Quem, sem dúvida, sai fortalecida é a linha-dura em Israel. Antes das eleições, comentaristas da direita israelense já confessavam preferir a vitória de Ahmadinejad – se a oposição vencesse, isso desviaria o foco do programa nuclear iraniano, que também Mussavi prometia continuar.

Em 14 de junho, ciente da vitória de Ahmadinejad, o primeiro-ministro israelense, Benjamin Netanyahu, respondeu à exigência de Washington para se posicionar em relação à “solução de dois Estados” com um discurso ambíguo: disse aceitar a possibilidade, mas com restrições e precondições que inviabilizam, na prática, a negociação. Além de ter de reconhecer o caráter “judeu” de Israel (incluindo seu direito de expulsar os não judeus, ou não permitir seu retorno), o Estado Palestino não poderia ter forças militares próprias nem fazer acordos com terceiros países, não teria soberania sobre seu espaço aéreo e teria de aceitar tropas israelenses em suas fronteiras.

Teria de abrir mão de Jerusalém e – condição inaceitável até para os EUA – aceitar a permanência e o “crescimento natural” dos assentamentos judeus na Cisjordânia, onde 400 mil colonos ocupam terras palestinas, usam redes de estradas e serviços que isolam as comunidades árabes (que também têm um crescimento natural) e consomem os aquíferos de uma região cada vez mais seca. O pronunciamento foi saudado pelos conservadores moderados do Kadima como “um passo na direção certa” em relação à anterior rejeição total da ideia, mas significa, na prática, negar a possibilidade de soberania palestina em um território definido e viável.

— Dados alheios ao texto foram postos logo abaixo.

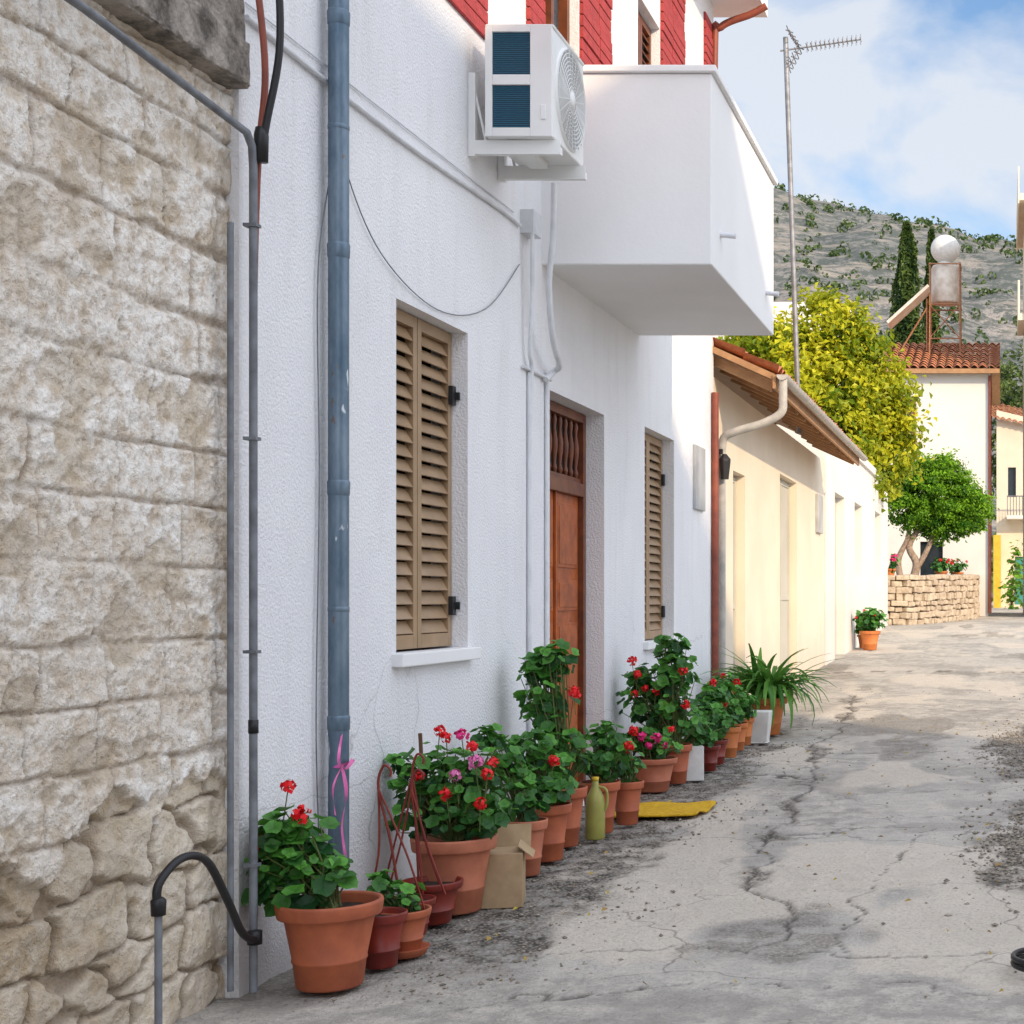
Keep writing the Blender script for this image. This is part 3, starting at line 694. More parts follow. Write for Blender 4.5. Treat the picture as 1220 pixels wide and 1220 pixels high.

Dificilmente seria possível a Netanyahu ir além sem perder o apoio indispensável dos fundamentalistas religiosos e dos racistas de Avigdor Lieberman, se não das próprias bases. De qualquer forma, tem apoio de 57% da opinião pública – ou seja, de 70% da opinião judaica, pois os 20% de árabes israelenses lhe são contrários. É tão lamentável quanto o aparente apoio majoritário dos iranianos a Ahmadinejad e dos palestinos ao Hamas e dos xiitas libaneses ao Hezbollah e parte do mesmo problema. Só um milagre da diplomacia conseguirá evitar uma bem possível tragédia nuclear, que a médio prazo poderia vir a acontecer por iniciativa de qualquer dos lados.